Task goal:
Output the material beneath exactly, leaving nothing out.

-- Start of Recorded data --

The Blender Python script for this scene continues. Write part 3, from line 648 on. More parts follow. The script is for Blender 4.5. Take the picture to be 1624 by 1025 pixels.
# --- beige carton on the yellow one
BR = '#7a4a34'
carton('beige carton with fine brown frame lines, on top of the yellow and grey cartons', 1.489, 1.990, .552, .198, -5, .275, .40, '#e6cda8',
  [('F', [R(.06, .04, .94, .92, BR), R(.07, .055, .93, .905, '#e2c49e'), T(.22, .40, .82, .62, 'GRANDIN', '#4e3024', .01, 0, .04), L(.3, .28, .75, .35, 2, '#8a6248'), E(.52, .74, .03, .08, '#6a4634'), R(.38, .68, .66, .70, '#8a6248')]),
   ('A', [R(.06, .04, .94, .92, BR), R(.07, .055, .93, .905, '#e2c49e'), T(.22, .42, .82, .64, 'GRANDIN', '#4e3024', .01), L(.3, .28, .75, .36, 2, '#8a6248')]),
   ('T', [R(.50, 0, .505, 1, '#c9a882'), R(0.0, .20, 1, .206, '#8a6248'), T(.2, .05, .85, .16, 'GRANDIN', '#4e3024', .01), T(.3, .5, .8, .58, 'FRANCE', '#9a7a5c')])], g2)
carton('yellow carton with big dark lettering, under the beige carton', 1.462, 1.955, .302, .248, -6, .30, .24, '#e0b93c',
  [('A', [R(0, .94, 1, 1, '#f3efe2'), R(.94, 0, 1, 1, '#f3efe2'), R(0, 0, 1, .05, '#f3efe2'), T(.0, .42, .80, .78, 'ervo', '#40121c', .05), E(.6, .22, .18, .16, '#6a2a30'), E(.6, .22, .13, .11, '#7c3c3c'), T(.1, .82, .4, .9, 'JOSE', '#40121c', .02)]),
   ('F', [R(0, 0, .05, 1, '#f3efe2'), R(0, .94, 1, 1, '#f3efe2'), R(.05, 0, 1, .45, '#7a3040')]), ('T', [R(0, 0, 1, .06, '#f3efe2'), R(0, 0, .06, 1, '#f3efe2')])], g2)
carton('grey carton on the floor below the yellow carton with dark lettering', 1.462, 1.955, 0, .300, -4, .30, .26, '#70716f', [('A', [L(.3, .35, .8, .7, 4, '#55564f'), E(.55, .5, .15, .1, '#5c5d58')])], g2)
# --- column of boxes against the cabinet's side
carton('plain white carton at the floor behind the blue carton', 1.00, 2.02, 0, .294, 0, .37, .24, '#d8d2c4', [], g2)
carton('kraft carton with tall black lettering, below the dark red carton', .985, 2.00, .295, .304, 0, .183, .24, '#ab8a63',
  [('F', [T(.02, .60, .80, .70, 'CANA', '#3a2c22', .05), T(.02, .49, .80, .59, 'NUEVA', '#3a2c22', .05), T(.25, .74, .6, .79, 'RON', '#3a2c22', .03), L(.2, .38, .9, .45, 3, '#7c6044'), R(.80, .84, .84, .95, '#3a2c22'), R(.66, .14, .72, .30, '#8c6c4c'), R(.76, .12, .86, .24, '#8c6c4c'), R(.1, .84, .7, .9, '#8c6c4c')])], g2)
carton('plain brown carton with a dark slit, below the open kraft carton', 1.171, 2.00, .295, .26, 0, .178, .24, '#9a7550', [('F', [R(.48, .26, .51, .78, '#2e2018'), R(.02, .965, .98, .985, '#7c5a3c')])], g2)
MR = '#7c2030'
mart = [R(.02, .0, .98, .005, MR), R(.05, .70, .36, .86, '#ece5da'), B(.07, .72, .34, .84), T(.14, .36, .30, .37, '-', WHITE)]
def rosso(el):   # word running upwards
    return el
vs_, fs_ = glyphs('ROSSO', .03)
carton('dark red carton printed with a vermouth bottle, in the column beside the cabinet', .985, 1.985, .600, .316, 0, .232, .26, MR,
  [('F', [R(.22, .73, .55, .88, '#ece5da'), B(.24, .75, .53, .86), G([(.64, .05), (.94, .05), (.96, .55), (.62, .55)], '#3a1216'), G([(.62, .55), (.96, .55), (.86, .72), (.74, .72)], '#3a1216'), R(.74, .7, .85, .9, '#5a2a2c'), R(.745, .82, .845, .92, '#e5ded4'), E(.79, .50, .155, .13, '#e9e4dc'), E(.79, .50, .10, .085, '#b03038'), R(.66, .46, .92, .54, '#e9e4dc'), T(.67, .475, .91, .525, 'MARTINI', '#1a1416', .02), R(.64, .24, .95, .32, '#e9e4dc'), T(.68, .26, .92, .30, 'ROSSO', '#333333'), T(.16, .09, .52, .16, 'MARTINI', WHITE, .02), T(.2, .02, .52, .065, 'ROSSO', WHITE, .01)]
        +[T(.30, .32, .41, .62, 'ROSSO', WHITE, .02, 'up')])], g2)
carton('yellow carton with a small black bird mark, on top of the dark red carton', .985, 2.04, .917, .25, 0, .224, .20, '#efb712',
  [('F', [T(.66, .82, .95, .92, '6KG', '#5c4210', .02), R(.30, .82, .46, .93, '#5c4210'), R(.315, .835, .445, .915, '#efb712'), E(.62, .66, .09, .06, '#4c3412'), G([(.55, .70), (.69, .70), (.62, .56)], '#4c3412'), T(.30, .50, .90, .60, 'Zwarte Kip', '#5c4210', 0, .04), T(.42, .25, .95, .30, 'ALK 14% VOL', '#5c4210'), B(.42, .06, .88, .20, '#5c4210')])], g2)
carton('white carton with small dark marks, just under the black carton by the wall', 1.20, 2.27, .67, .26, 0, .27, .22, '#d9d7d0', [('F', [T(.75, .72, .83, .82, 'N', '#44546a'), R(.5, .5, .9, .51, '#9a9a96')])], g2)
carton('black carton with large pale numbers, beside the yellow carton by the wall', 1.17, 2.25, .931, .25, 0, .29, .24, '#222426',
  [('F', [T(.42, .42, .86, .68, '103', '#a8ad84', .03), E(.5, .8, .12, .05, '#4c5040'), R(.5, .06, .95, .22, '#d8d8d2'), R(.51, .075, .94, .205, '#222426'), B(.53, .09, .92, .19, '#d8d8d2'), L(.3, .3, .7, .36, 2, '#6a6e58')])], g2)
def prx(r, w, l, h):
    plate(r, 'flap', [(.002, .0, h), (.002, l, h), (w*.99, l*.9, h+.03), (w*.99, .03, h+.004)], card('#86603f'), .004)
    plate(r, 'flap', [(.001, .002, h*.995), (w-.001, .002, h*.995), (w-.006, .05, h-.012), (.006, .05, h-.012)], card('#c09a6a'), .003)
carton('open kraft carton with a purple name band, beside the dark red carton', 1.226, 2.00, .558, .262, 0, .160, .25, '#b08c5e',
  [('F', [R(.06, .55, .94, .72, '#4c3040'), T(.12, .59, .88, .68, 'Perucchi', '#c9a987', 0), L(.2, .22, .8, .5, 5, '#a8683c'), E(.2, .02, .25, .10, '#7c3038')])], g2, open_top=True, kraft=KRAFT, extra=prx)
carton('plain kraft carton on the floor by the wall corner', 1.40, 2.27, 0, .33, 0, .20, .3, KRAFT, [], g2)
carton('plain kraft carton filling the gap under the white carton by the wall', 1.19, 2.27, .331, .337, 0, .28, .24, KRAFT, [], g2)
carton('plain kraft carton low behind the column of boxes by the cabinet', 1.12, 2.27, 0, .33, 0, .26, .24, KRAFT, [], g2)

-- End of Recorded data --

Reply to the task:
The Blender Python script for this scene continues. Write part 3, from line 648 on. More parts follow. The script is for Blender 4.5. Take the picture to be 1624 by 1025 pixels.
# --- beige carton on the yellow one
BR = '#7a4a34'
carton('beige carton with fine brown frame lines, on top of the yellow and grey cartons', 1.489, 1.990, .552, .198, -5, .275, .40, '#e6cda8',
  [('F', [R(.06, .04, .94, .92, BR), R(.07, .055, .93, .905, '#e2c49e'), T(.22, .40, .82, .62, 'GRANDIN', '#4e3024', .01, 0, .04), L(.3, .28, .75, .35, 2, '#8a6248'), E(.52, .74, .03, .08, '#6a4634'), R(.38, .68, .66, .70, '#8a6248')]),
   ('A', [R(.06, .04, .94, .92, BR), R(.07, .055, .93, .905, '#e2c49e'), T(.22, .42, .82, .64, 'GRANDIN', '#4e3024', .01), L(.3, .28, .75, .36, 2, '#8a6248')]),
   ('T', [R(.50, 0, .505, 1, '#c9a882'), R(0.0, .20, 1, .206, '#8a6248'), T(.2, .05, .85, .16, 'GRANDIN', '#4e3024', .01), T(.3, .5, .8, .58, 'FRANCE', '#9a7a5c')])], g2)
carton('yellow carton with big dark lettering, under the beige carton', 1.462, 1.955, .302, .248, -6, .30, .24, '#e0b93c',
  [('A', [R(0, .94, 1, 1, '#f3efe2'), R(.94, 0, 1, 1, '#f3efe2'), R(0, 0, 1, .05, '#f3efe2'), T(.0, .42, .80, .78, 'ervo', '#40121c', .05), E(.6, .22, .18, .16, '#6a2a30'), E(.6, .22, .13, .11, '#7c3c3c'), T(.1, .82, .4, .9, 'JOSE', '#40121c', .02)]),
   ('F', [R(0, 0, .05, 1, '#f3efe2'), R(0, .94, 1, 1, '#f3efe2'), R(.05, 0, 1, .45, '#7a3040')]), ('T', [R(0, 0, 1, .06, '#f3efe2'), R(0, 0, .06, 1, '#f3efe2')])], g2)
carton('grey carton on the floor below the yellow carton with dark lettering', 1.462, 1.955, 0, .300, -4, .30, .26, '#70716f', [('A', [L(.3, .35, .8, .7, 4, '#55564f'), E(.55, .5, .15, .1, '#5c5d58')])], g2)
# --- column of boxes against the cabinet's side
carton('plain white carton at the floor behind the blue carton', 1.00, 2.02, 0, .294, 0, .37, .24, '#d8d2c4', [], g2)
carton('kraft carton with tall black lettering, below the dark red carton', .985, 2.00, .295, .304, 0, .183, .24, '#ab8a63',
  [('F', [T(.02, .60, .80, .70, 'CANA', '#3a2c22', .05), T(.02, .49, .80, .59, 'NUEVA', '#3a2c22', .05), T(.25, .74, .6, .79, 'RON', '#3a2c22', .03), L(.2, .38, .9, .45, 3, '#7c6044'), R(.80, .84, .84, .95, '#3a2c22'), R(.66, .14, .72, .30, '#8c6c4c'), R(.76, .12, .86, .24, '#8c6c4c'), R(.1, .84, .7, .9, '#8c6c4c')])], g2)
carton('plain brown carton with a dark slit, below the open kraft carton', 1.171, 2.00, .295, .26, 0, .178, .24, '#9a7550', [('F', [R(.48, .26, .51, .78, '#2e2018'), R(.02, .965, .98, .985, '#7c5a3c')])], g2)
MR = '#7c2030'
mart = [R(.02, .0, .98, .005, MR), R(.05, .70, .36, .86, '#ece5da'), B(.07, .72, .34, .84), T(.14, .36, .30, .37, '-', WHITE)]
def rosso(el):   # word running upwards
    return el
vs_, fs_ = glyphs('ROSSO', .03)
carton('dark red carton printed with a vermouth bottle, in the column beside the cabinet', .985, 1.985, .600, .316, 0, .232, .26, MR,
  [('F', [R(.22, .73, .55, .88, '#ece5da'), B(.24, .75, .53, .86), G([(.64, .05), (.94, .05), (.96, .55), (.62, .55)], '#3a1216'), G([(.62, .55), (.96, .55), (.86, .72), (.74, .72)], '#3a1216'), R(.74, .7, .85, .9, '#5a2a2c'), R(.745, .82, .845, .92, '#e5ded4'), E(.79, .50, .155, .13, '#e9e4dc'), E(.79, .50, .10, .085, '#b03038'), R(.66, .46, .92, .54, '#e9e4dc'), T(.67, .475, .91, .525, 'MARTINI', '#1a1416', .02), R(.64, .24, .95, .32, '#e9e4dc'), T(.68, .26, .92, .30, 'ROSSO', '#333333'), T(.16, .09, .52, .16, 'MARTINI', WHITE, .02), T(.2, .02, .52, .065, 'ROSSO', WHITE, .01)]
        +[T(.30, .32, .41, .62, 'ROSSO', WHITE, .02, 'up')])], g2)
carton('yellow carton with a small black bird mark, on top of the dark red carton', .985, 2.04, .917, .25, 0, .224, .20, '#efb712',
  [('F', [T(.66, .82, .95, .92, '6KG', '#5c4210', .02), R(.30, .82, .46, .93, '#5c4210'), R(.315, .835, .445, .915, '#efb712'), E(.62, .66, .09, .06, '#4c3412'), G([(.55, .70), (.69, .70), (.62, .56)], '#4c3412'), T(.30, .50, .90, .60, 'Zwarte Kip', '#5c4210', 0, .04), T(.42, .25, .95, .30, 'ALK 14% VOL', '#5c4210'), B(.42, .06, .88, .20, '#5c4210')])], g2)
carton('white carton with small dark marks, just under the black carton by the wall', 1.20, 2.27, .67, .26, 0, .27, .22, '#d9d7d0', [('F', [T(.75, .72, .83, .82, 'N', '#44546a'), R(.5, .5, .9, .51, '#9a9a96')])], g2)
carton('black carton with large pale numbers, beside the yellow carton by the wall', 1.17, 2.25, .931, .25, 0, .29, .24, '#222426',
  [('F', [T(.42, .42, .86, .68, '103', '#a8ad84', .03), E(.5, .8, .12, .05, '#4c5040'), R(.5, .06, .95, .22, '#d8d8d2'), R(.51, .075, .94, .205, '#222426'), B(.53, .09, .92, .19, '#d8d8d2'), L(.3, .3, .7, .36, 2, '#6a6e58')])], g2)
def prx(r, w, l, h):
    plate(r, 'flap', [(.002, .0, h), (.002, l, h), (w*.99, l*.9, h+.03), (w*.99, .03, h+.004)], card('#86603f'), .004)
    plate(r, 'flap', [(.001, .002, h*.995), (w-.001, .002, h*.995), (w-.006, .05, h-.012), (.006, .05, h-.012)], card('#c09a6a'), .003)
carton('open kraft carton with a purple name band, beside the dark red carton', 1.226, 2.00, .558, .262, 0, .160, .25, '#b08c5e',
  [('F', [R(.06, .55, .94, .72, '#4c3040'), T(.12, .59, .88, .68, 'Perucchi', '#c9a987', 0), L(.2, .22, .8, .5, 5, '#a8683c'), E(.2, .02, .25, .10, '#7c3038')])], g2, open_top=True, kraft=KRAFT, extra=prx)
carton('plain kraft carton on the floor by the wall corner', 1.40, 2.27, 0, .33, 0, .20, .3, KRAFT, [], g2)
carton('plain kraft carton filling the gap under the white carton by the wall', 1.19, 2.27, .331, .337, 0, .28, .24, KRAFT, [], g2)
carton('plain kraft carton low behind the column of boxes by the cabinet', 1.12, 2.27, 0, .33, 0, .26, .24, KRAFT, [], g2)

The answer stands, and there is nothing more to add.